Reversing Native Libraries
👉 Overview
👀 What ?
Reversing native libraries refers to the process of dissecting and analyzing compiled libraries which are written in a native programming language like C or C++. This process is fundamental in cyber security as it aids in understanding the functionality of a program, detecting potential vulnerabilities, and developing exploits.
🧐 Why ?
Reversing native libraries is crucial for several reasons. Firstly, it aids in vulnerability research by allowing researchers to uncover and understand hidden software vulnerabilities. Secondly, it aids in exploit development by providing insight into the internal workings of a target program. Lastly, it can also play a role in software testing, helping to ensure that a program is functioning as expected.
⛏️ How ?
Reversing native libraries involves several steps. Firstly, the appropriate tools, such as disassemblers and decompilers, are required. These tools break down the binary code into human-readable format. Secondly, the reversed code needs to be analyzed to understand the program's functionality, identify potential vulnerabilities, and develop exploits. The process often requires a deep understanding of the programming language in which the library is written, as well as the operating system on which it runs.
⏳ When ?
Reversing of native libraries is an ongoing process that typically begins once a software is released. It is a continuous practice in the world of cyber security, especially in vulnerability research and exploit development.
⚙️ Technical Explanations
Reversing native libraries is a complex process that involves dissecting a compiled library to understand its internal workings. This often requires specialized tools such as disassemblers, which convert binary code into assembly language, and decompilers, which attempt to revert the assembly language code back into the original source code. The process involves understanding the control flow, data structures, and algorithms used by the program. It also requires a deep understanding of the native programming language and the operating system's APIs and services. The reversed code can then be analyzed to understand the program's functionality, identify potential vulnerabilities, and develop exploits. This process requires significant technical expertise and is often time-consuming due to the complexity of modern software.
For instance, let's take an example of reversing a simple C program compiled into a library, using the GNU Debugger (GDB) on a Linux operating system.
Firstly, we will consider a simple C program:
#include <stdio.h>
void printMessage() {
printf("This is a secret message!\\n");
}
int main() {
printMessage();
return 0;
}
We compile this program into a binary with the gcc compiler:
gcc -o program program.c
Now we have a binary named 'program' that we can start to reverse.
We begin by using the 'objdump' command to disassemble the binary:
objdump -d program
This command will output the assembly code of the program.
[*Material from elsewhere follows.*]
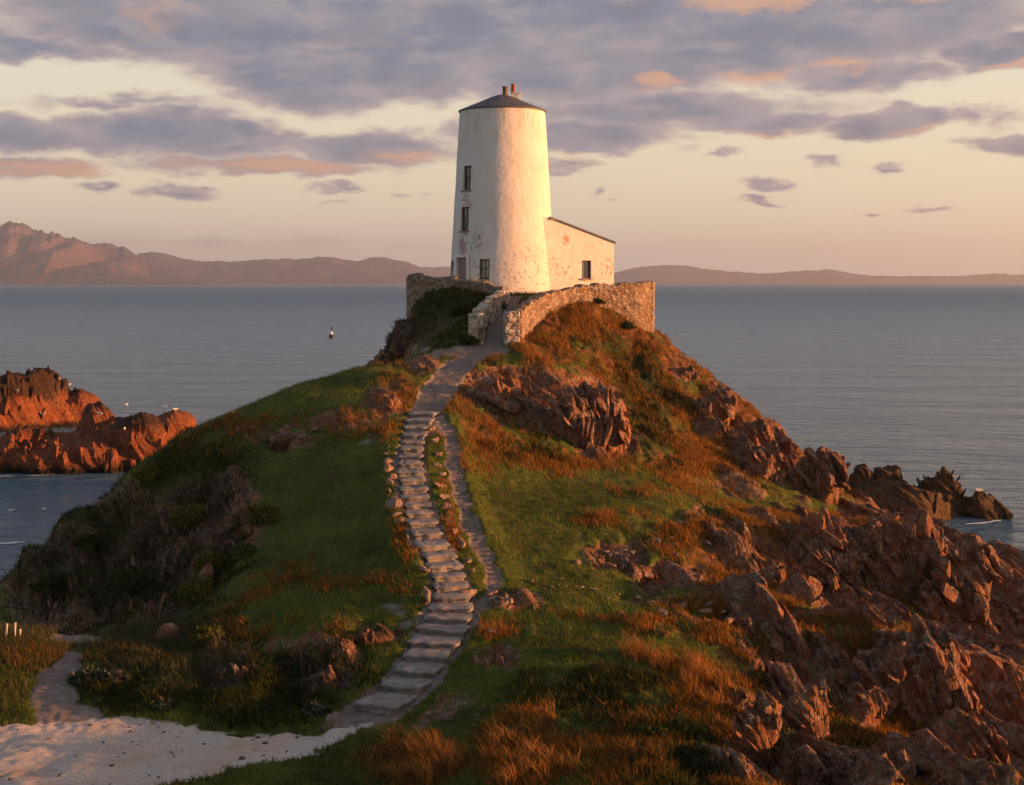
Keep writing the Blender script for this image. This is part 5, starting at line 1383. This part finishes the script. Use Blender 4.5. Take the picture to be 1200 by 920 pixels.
def build_foam():
    Vs, Fs, off = [], [], 0
    for k, (ln, w) in enumerate([([W(-20, 560, 101.9)[:2], W(40, 559, 102.4)[:2], W(90, 553, 105)[:2], W(140, 550, 106.6)[:2], W(190, 546, 108.5)[:2]], .55), ([W(95, 484, 152.5)[:2], W(110, 487, 149.6)[:2], W(125, 489, 147.7)[:2]], .8),
                                  ([W(1130, 618, 81.3)[:2], W(1165, 614, 82.5)[:2], W(1195, 606, 84.9)[:2]], .5), ([W(1150, 650, 73.2)[:2], W(1180, 655, 72)[:2], W(1215, 650, 73.2)[:2]], .4), ([W(-10, 640, 75.5)[:2], W(10, 640, 75.5)[:2], W(30, 638, 76)[:2]], .5)]):
        V, F = foam_strip(ln, w, 50 + k); Vs.append(V); Fs.append(F + off); off += len(V)
    o = obj_np('sea_foam', np.concatenate(Vs), np.concatenate(Fs), M['foam']); tag(o, 'thin white surf where the sea meets the islets', 'foam', kind='stuff')

# ------------------------------------------------------------------ buoy, posts, birds
def build_buoy():
    Y = 14 * FPX / 65.; x = (388.5 - 600) / FPX * Y
    root = empty('buoy', (x, Y, 0)); tag(root, 'small black and white navigation buoy floating left of the hill', 'buoy')
    bm = bmesh.new(); bm_lathe(bm, [(.5, -.4), (.62, .0), (.62, .75), (.45, .95)], 24); obj_bm('float', bm, M['black_paint'], root, True)
    bm = bmesh.new(); bm_lathe(bm, [(.42, .95), (.36, 1.05), (.30, 1.6), (.12, 1.65)], 20); obj_bm('tower', bm, M['white_paint'], root, True)
    bm = bmesh.new(); bm_lathe(bm, [(.06, 1.6), (.05, 2.1)], 10); bm_lathe(bm, [(.05, 2.05), (.26, 2.08), (.04, 2.5)], 14); bm_lathe(bm, [(.05, 2.5), (.25, 2.53), (.03, 2.95)], 14)
    obj_bm('topmark', bm, M['black_paint'], root)

def build_posts():
    for (px, top, bot, lab) in [(7, 730, 752, 'tallest white wooden stake in the dune grass at the left edge'), (17, 729, 752, 'leaning middle stake of the three in the dune grass'), (23, 737, 752, 'shortest right-hand stake of the three in the dune grass')]:
        q = G(px, bot); h = (bot - top) * q.y / FPX
        bm = bmesh.new(); bm_box(bm, (0, 0, h / 2 - .15), (.05, .05, h + .3), None, .012)
        o = obj_bm('wooden_stake', bm, M['post_wood']); o.location = q; o.rotation_euler = (random.uniform(-.1, .1), random.uniform(.02, .2), random.uniform(0, 1)); tag(o, lab, 'stake', 'stakes in the dune grass')

def bird_mesh(kind):
    v, f = ico(4); v = v.copy()
    x, y, z = v.T
    V = np.stack([x * .24, y * .085 * (1 - .35 * np.abs(x)), z * .085], 1)
    tail = np.clip(-x - .45, 0, 1); V[:, 2] *= 1 - 1.1 * np.clip(tail, 0, .55) * 1.3; V[:, 1] *= 1 - .6 * np.clip(tail, 0, 1); V[:, 0] -= tail * .12; V[:, 2] += tail * .03
    hd = sstep(.55, .9, x) * sstep(-.5, .4, z)           # neck and head grow from the front of the body
    V[:, 2] += hd * .105; V[:, 0] += hd * .02
    if kind == 'cormorant':
        V[:, 2] -= hd * .105; V[:, 0] += hd * .13; V[:, 1] *= 1 - .35 * hd; V *= .8
        a = R(-58); c_, s_ = math.cos(a), math.sin(a); X, Z = V[:, 0].copy(), V[:, 2].copy(); V[:, 0] = X * c_ + Z * s_; V[:, 2] = -X * s_ + Z * c_
    return V, f

def build_birds():
    dg = bpy.context.evaluated_depsgraph_get(); dg.update()
    def hit(px, py):
        d = (Vector(W(px, py, 10)) - Vector((0, 0, EYE))).normalized(); o = Vector((0, 0, EYE)) + d * 15
        for _ in range(6):
            ok, loc, nr, fi, ob, mx = sc.ray_cast(dg, o, d)
            if not ok: return None, None
            if ob.name.startswith(('islet', 'sea', 'rock', 'headland')) and not ob.name.startswith('sea_foam'): return loc, ob
            o = loc + d * .05
        return None, None
    def make(kind, loc, rz, label, group, lift):
        V, f = bird_mesh(kind)
        root = empty('gull' if kind == 'gull' else 'cormorant', (loc[0], loc[1], loc[2] + lift), rz); tag(root, label, 'bird', group)
        obj_np('body', V, f, M['feather_white' if kind == 'gull' else 'feather_dark'], root)
        bm = bmesh.new()
        for s in (-1, 1):
            r_ = bmesh.ops.create_icosphere(bm, subdivisions=2, radius=1.0)['verts']
            for q in r_: q.co = Vector((q.co.x * .2 - .06, s * .075 + q.co.y * .022, .02 + q.co.z * .055 * (1 - .3 * q.co.x)))
        if kind == 'gull': obj_bm('wing', bm, M['feather_grey'], root, True)
        else: bm.free()
        bm = bmesh.new()
        hx, hz = (.29, .115) if kind == 'gull' else (.16, .28)
        bmesh.ops.create_cone(bm, segments=8, radius1=.018, radius2=.004, depth=.07, cap_ends=True, matrix=Matrix.Translation((hx, 0, hz)) @ Matrix.Rotation(R(90), 4, 'Y'))
        obj_bm('bill', bm, M['bill_yellow'], root)
        if lift > .05:
            for s in (-1, 1):
                bm = bmesh.new(); bmesh.ops.create_cone(bm, segments=6, radius1=.008, radius2=.008, depth=.16, cap_ends=True, matrix=Matrix.Translation((0, s * .03, -.11)))
                bm_box(bm, (.03, s * .03, -.185), (.07, .05, .012)); obj_bm('leg', bm, M['bill_yellow'], root)
    perch = [(70, 446, 'gull on the right shoulder of the tallest left islet, upper of two'), (81, 452, 'gull on the right shoulder of the tallest left islet, lower of two'), (50, 487, 'gull low on the dark flank of the tallest left islet'), (117, 487, 'gull by the gap between the left islets'),
             (148, 476, 'gull on the left hump of the jagged orange islet'), (193, 478, 'gull near the crest of the jagged orange islet'), (206, 482, 'gull at the right end of the jagged orange islet'), (146, 505, 'gull on the top of the low orange islet'), (20, 460, 'gull on the dark face of the tallest left islet'), (1147, 578, 'gull on the slope of the right islet')]
    for px, py, lab in perch:
        loc, ob = hit(px, py)
        if loc is not None: make('gull', loc, random.uniform(0, 6.28), 'white ' + lab, 'gulls on the rocks', .19)
    for px, py, lab in [(15, 599, 'white gull floating on the inlet nearest the left edge'), (52, 598, 'white gull floating on the inlet nearer the left hill')]:
        loc, ob = hit(px, py)
        if loc is not None: make('gull', loc, random.uniform(2, 4), lab, 'gulls floating on the inlet', .03)
    for px, lab in [(1116, 'leftmost of the dark cormorants on the right islet'), (1123, 'middle cormorant of the three on the right islet'), (1130, 'rightmost dark cormorant on the right islet')]:
        for py in range(540, 600):
            loc, ob = hit(px, py)
            if ob is not None and ob.name.startswith('islet'):
                make('cormorant', loc, random.uniform(-.5, .5) - 1.2, lab, 'cormorants on the right islet', .19); break

# ------------------------------------------------------------------ build
build_materials()
build_world()
build_camera_sun()
TERRAIN = build_terrain()
build_far()
build_lighthouse()
build_walls()
build_bedrock(TERRAIN)
build_crags()
build_islets()
build_stones()
build_steps()
build_pebbles(TERRAIN)
build_bushes()
build_grass(TERRAIN)
build_foam()
build_buoy()
build_posts()
build_birds()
Here, we are particularly interested in the 'printMessage' function. The output might look something like this:
0000000000400526 <printMessage>:
400526: 55 push %rbp
400527: 48 89 e5 mov %rsp,%rbp
40052a: bf 94 06 40 00 mov $0x400694,%edi
40052f: e8 dc fe ff ff callq 400410 <puts@plt>
400534: 90 nop
400535: 5d pop %rbp
400536: c3 retq
This is the disassembled version of our 'printMessage' function. From this, we can see the function prologue (pushing the base pointer onto the stack and moving the stack pointer to the base pointer), the loading of our string's memory address into the %edi register, the call to 'puts' function to print our string, and the function epilogue (popping the base pointer from the stack and returning from the function).
By analyzing the disassembled code, we can understand what the program is doing at a low level, potentially identify vulnerabilities (e.g., buffer overflows, format string vulnerabilities), and develop exploits accordingly. This is a simple example, and real-world software would be significantly more complex, but it illustrates the basic process of reversing a native library.